## Data extract
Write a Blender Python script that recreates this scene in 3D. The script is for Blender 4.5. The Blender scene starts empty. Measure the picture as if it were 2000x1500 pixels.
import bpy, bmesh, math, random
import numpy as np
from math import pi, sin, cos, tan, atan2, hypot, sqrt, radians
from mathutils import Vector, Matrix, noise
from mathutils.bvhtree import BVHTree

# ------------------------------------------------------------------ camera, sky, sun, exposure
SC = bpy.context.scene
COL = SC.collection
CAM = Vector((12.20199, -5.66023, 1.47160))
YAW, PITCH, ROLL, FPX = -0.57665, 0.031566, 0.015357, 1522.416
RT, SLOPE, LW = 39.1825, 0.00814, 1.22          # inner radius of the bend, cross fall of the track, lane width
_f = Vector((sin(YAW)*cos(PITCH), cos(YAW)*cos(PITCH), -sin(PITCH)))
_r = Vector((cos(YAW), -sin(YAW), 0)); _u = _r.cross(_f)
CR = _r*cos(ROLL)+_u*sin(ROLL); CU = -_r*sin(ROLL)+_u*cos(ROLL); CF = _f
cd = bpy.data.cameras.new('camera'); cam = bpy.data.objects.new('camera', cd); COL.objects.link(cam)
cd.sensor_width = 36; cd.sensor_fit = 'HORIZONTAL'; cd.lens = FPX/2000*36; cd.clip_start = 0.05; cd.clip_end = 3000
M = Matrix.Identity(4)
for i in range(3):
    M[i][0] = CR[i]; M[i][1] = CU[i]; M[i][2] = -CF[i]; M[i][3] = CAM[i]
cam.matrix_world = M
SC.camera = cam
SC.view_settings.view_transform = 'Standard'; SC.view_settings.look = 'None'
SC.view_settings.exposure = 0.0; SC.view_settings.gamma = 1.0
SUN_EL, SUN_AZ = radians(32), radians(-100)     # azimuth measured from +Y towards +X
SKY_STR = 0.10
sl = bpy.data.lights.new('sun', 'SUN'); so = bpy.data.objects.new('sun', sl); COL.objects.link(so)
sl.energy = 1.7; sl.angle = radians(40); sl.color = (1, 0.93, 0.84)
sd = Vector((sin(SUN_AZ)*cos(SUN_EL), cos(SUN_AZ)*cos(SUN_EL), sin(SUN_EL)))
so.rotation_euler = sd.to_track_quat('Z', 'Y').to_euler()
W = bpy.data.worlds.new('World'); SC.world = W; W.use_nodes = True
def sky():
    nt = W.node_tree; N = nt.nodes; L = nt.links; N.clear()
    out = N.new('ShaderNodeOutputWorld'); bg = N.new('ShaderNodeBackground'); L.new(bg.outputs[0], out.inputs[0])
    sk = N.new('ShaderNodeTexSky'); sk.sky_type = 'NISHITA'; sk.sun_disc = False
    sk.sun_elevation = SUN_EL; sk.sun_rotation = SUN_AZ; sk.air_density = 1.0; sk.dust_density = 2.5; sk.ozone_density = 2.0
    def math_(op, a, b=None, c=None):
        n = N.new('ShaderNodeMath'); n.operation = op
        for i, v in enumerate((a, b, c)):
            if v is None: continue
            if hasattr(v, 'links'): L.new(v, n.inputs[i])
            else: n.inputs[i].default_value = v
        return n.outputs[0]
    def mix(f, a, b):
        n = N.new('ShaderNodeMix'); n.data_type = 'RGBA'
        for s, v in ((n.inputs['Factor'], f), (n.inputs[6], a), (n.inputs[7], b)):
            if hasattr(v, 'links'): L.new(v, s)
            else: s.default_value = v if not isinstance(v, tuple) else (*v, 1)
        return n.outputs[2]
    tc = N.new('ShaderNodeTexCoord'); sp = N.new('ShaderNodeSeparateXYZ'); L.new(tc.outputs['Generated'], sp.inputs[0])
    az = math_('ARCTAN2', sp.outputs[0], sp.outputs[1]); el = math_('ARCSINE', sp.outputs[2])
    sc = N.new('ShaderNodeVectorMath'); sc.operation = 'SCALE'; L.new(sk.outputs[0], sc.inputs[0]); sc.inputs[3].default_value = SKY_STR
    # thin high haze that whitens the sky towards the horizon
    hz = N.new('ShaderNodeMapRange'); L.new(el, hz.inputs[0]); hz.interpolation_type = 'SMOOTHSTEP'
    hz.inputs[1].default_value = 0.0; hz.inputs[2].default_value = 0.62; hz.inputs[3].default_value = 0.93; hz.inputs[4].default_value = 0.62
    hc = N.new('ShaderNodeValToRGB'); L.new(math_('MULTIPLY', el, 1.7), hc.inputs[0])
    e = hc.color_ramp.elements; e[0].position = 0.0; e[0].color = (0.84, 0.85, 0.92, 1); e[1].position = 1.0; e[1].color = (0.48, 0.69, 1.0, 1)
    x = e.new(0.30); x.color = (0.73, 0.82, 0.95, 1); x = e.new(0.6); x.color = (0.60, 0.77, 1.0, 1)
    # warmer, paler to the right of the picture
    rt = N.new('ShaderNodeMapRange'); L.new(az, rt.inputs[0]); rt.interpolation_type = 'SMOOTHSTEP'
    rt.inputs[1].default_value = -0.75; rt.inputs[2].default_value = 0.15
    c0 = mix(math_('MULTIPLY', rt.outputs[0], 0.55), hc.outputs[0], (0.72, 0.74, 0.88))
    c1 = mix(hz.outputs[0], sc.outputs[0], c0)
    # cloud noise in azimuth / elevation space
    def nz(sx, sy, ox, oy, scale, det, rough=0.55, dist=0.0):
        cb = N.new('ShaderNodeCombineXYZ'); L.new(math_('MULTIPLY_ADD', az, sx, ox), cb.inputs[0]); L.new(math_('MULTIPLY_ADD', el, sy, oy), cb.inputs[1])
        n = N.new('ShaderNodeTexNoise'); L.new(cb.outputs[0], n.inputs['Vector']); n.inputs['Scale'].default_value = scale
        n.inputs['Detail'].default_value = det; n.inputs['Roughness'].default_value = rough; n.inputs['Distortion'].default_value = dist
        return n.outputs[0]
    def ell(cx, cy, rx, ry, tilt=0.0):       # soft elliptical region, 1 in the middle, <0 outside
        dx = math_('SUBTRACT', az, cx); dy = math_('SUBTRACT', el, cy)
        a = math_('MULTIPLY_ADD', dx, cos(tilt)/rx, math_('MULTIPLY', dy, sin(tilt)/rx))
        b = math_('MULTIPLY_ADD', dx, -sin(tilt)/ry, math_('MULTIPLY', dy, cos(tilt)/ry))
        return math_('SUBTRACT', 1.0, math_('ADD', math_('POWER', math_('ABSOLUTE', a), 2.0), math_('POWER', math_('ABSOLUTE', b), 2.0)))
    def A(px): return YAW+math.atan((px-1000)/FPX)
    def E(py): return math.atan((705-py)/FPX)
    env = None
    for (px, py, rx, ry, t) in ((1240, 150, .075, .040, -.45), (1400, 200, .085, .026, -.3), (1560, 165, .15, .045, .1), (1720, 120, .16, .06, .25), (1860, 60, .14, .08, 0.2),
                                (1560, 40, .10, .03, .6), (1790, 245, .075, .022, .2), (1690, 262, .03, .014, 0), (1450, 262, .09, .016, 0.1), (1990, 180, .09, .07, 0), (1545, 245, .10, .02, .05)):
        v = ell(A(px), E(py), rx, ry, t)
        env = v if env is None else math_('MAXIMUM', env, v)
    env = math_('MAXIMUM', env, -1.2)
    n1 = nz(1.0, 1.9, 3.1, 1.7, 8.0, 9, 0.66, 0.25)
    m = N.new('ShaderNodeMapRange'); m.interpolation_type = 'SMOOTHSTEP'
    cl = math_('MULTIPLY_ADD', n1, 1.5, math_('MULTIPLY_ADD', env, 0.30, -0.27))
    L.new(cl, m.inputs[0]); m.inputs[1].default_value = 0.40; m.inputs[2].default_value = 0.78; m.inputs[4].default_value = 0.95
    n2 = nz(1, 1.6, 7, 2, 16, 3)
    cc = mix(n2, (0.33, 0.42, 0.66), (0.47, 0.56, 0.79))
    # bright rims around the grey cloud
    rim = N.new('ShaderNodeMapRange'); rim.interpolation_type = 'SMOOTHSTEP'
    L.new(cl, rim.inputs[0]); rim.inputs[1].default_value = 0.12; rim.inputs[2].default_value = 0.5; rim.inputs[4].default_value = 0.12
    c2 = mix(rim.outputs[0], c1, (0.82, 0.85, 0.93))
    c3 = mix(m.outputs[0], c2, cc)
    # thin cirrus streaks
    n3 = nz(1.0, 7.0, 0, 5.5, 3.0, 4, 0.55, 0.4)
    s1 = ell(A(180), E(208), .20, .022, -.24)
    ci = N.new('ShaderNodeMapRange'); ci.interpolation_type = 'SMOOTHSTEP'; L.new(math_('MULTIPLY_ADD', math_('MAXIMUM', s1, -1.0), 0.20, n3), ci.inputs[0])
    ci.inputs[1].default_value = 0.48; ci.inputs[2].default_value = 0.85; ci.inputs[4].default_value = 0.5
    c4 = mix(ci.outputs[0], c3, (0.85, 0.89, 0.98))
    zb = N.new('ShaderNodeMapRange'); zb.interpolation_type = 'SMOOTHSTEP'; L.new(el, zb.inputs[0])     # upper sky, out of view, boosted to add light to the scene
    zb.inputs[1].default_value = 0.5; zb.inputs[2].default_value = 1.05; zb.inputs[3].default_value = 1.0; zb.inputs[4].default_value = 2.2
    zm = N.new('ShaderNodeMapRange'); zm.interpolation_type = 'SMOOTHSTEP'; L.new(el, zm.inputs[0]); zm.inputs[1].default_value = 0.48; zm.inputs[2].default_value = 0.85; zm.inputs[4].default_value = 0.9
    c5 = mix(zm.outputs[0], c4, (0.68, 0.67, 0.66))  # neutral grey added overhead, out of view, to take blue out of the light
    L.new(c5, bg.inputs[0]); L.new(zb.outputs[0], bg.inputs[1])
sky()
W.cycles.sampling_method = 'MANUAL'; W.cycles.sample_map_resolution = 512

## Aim
Write out a verbatim copy of the data, beginning with its first line and ending with the line that contains "from mathutils.bvhtree import BVHTree".

## Solved exercise
Write a Blender Python script that recreates this scene in 3D. The script is for Blender 4.5. The Blender scene starts empty. Measure the picture as if it were 2000x1500 pixels.
import bpy, bmesh, math, random
import numpy as np
from math import pi, sin, cos, tan, atan2, hypot, sqrt, radians
from mathutils import Vector, Matrix, noise
from mathutils.bvhtree import BVHTree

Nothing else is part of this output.